A little background: I have gotten my 1974 VW bug up and running on 96V of
the Deka GC15. I have been told to be conservative in my current draw from
the pack. In my standard driving around, I have encountered some hills,
which will be a regular occurance, which take a good amount of current to
get up. More so than should be good. So I thought, maybe if I had a hybrid
pack, one for distance, and one for the power: flooded and AGM. It was
mentioned that there would need to be two controllers, one for each type of
pack. A lower current controller for the flooded, and higher current for
the AGM. This could happen in a couple of ways. Both in parallel to the
motor. Or in series to the motor. I just want to get the lists ideas on
this matter. What would be the pros and cons? Could it work?

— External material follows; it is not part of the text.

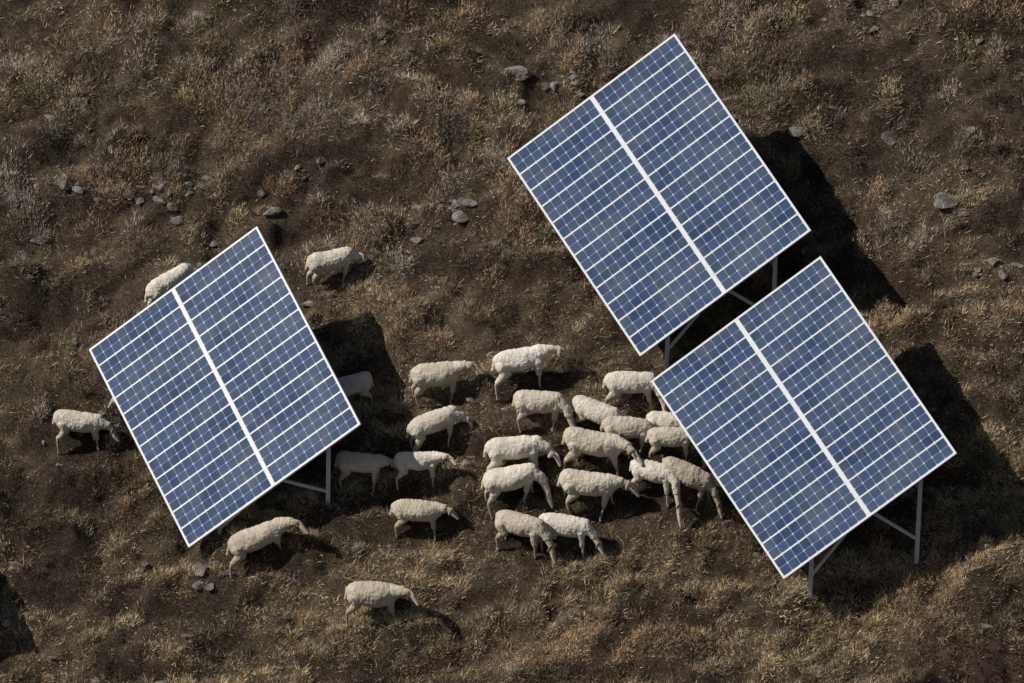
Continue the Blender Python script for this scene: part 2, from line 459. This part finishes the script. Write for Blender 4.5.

My thoughts: a parallel controller could be difficult if run at the same
time, as the voltages could be different. Also, the frequency of each would
be a problem. If run separately, it could work, as long as both controllers
aren't working against each other.

A series set up, which Bill Dube brought up (I think) sounds good. Have a
low current controller controlling some floodies, feeding your AGM
batteries. They could keep the batteries up enough to get a further
distance, than they would alone, but also delivering more current than the
flooded batteries themselves could sustain. I would guess that the flooded
battery voltage would need to be higher than the AGM battery voltage.

Am I missing anything? Has anyone tried this? It sounds like it could
work. Would it help me climb those hills? I wish I could quantify these
hills, but don't know the amp-hour rating of them... Or the incline for
that matter. I would appreciate any thoughts on the matter.